> What to produce: Please restate, exactly as written, the lines running from the beginning of the material through the line that has "COL = SC.collection" in it.

> Information supplied:
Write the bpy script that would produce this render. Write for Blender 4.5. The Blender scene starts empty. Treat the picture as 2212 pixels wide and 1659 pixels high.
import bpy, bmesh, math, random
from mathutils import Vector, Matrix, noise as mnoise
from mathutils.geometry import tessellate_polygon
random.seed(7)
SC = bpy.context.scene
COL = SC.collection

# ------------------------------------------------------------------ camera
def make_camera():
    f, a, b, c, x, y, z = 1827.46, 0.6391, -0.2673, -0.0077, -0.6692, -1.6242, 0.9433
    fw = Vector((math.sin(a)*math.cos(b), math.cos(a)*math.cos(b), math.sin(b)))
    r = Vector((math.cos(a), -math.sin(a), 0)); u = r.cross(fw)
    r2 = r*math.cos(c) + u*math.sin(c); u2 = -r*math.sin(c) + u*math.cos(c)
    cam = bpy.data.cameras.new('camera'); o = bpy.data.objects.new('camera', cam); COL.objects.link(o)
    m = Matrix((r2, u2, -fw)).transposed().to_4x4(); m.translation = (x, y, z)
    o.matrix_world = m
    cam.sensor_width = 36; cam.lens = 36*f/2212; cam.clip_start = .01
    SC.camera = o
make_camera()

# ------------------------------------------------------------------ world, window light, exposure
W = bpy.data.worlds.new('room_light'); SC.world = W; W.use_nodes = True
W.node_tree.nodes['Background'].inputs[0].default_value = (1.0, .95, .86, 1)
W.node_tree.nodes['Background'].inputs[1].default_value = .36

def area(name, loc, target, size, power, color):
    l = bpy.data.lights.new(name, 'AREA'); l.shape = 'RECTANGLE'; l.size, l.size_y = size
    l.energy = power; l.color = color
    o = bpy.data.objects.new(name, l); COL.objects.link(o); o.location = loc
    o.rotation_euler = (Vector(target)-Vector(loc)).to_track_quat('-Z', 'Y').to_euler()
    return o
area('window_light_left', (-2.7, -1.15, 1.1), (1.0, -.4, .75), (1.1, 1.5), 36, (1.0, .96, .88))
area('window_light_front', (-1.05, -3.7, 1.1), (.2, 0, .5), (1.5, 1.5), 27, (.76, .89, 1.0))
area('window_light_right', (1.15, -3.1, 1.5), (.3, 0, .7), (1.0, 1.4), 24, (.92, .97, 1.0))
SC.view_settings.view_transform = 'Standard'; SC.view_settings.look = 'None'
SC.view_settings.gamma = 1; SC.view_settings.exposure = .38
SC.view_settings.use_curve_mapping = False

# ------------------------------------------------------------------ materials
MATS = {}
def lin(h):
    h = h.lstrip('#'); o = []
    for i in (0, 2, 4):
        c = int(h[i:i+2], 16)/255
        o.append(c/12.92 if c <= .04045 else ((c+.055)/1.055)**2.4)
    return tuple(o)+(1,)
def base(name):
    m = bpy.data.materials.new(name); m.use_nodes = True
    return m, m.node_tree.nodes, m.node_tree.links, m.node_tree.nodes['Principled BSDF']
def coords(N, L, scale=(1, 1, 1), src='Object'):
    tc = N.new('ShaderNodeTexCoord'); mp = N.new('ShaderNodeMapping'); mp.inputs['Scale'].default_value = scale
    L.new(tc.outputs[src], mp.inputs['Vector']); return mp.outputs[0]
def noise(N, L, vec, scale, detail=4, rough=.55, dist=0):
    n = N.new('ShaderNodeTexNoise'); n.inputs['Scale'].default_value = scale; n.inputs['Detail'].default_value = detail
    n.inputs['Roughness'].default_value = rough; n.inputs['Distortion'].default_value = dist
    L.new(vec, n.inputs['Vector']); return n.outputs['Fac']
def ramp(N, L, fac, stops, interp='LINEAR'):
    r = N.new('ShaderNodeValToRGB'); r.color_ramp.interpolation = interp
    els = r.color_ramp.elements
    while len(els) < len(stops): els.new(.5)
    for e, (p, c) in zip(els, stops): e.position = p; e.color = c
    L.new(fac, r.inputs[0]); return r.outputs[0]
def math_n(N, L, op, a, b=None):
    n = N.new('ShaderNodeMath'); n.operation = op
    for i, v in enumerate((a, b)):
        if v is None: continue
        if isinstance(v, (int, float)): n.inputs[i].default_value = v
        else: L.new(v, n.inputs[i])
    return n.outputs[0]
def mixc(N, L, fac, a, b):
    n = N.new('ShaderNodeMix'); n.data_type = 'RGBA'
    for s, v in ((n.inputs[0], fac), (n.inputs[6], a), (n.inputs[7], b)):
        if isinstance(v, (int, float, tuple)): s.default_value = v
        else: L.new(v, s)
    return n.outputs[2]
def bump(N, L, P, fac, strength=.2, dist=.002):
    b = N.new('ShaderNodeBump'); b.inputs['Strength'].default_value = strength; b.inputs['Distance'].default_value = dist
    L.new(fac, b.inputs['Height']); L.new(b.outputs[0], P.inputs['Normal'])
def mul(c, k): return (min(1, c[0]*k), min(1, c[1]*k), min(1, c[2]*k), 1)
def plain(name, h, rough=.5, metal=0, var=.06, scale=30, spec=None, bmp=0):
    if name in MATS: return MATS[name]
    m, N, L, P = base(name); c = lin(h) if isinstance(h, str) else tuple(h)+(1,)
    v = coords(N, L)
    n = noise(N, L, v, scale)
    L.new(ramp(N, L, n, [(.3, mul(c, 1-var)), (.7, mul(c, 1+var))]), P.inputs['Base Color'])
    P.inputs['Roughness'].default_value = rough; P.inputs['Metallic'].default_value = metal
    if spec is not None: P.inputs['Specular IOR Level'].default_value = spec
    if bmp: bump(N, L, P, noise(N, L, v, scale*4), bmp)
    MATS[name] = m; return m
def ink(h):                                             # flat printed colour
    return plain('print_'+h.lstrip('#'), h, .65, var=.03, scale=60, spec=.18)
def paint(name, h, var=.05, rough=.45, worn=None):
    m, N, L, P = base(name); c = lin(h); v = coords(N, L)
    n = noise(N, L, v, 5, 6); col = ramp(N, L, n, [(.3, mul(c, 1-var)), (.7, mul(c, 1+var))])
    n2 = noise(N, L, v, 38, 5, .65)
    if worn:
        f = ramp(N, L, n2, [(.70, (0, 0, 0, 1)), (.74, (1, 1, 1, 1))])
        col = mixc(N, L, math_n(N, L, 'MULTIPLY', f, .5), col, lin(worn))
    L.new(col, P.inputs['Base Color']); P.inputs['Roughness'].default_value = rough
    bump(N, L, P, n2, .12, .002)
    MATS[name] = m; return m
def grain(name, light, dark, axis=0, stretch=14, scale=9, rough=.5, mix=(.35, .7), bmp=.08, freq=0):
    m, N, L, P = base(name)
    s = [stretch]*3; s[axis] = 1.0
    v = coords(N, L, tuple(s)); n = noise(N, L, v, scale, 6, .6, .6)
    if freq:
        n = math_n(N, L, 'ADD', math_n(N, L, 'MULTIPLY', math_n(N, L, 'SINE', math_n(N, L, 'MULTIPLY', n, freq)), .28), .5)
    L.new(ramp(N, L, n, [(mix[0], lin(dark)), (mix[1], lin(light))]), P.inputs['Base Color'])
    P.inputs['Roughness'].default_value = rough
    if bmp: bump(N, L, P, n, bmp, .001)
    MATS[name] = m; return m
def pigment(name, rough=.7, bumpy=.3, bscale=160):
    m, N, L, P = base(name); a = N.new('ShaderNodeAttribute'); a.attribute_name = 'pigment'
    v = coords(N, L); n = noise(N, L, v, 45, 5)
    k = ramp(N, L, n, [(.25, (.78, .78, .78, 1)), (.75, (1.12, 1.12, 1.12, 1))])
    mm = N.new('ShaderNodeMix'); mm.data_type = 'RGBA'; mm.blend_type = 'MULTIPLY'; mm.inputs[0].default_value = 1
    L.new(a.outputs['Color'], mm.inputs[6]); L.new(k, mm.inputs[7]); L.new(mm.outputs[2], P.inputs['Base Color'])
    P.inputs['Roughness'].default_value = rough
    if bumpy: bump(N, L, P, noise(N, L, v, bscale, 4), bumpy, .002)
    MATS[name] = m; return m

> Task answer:
Write the bpy script that would produce this render. Write for Blender 4.5. The Blender scene starts empty. Treat the picture as 2212 pixels wide and 1659 pixels high.
import bpy, bmesh, math, random
from mathutils import Vector, Matrix, noise as mnoise
from mathutils.geometry import tessellate_polygon
random.seed(7)
SC = bpy.context.scene
COL = SC.collection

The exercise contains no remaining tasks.